Spiritual Leadership:
A Study of the Relationship Between Spiritual Leadership Theory
and Transformational Leadership

Richard Boorom
May 2009

Spirituality and its application to workplace culture is a compelling issue for management practitioners and academicians as contemporary research has suggested that the spiritual domain is an integral element of leadership. Specifically, scholars have advocated that spiritual leadership theory (SLT) incorporates and extends the characteristics associated with transformational leadership. However, little empirical work has been completed on the topic. For example, the construct validity of the spiritual leadership causal model (Fry, 2003, 2005a, 2008; Fry, Vitucci, & Cedillo, 2005; Fry & Whittington, 2005) has been subject to limited examination.
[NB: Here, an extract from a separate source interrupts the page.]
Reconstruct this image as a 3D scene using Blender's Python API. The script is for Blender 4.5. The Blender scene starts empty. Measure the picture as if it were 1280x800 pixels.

The purpose of this study is to examine the extent to which the variables contained within SLT are related to transformational leadership behaviors of leaders as perceived by leaders and followers. The study also examines the relationship between self-reported levels of spiritual leadership and a leader‘s perceived spiritual well-being and concern for spirituality. In addition, followers are asked to assess the effectiveness of the leader to establish a relationship between spiritual leadership and leadership effectiveness. The study examines the moderating effects of spiritual health and leader concern for spirituality on the relationship between transformational and spiritual leadership and leadership effectiveness. Using a sample population of almost 150 self-identified leaders and over 350 followers, multivariate analysis is applied to provide insight to the spiritual leadership construct.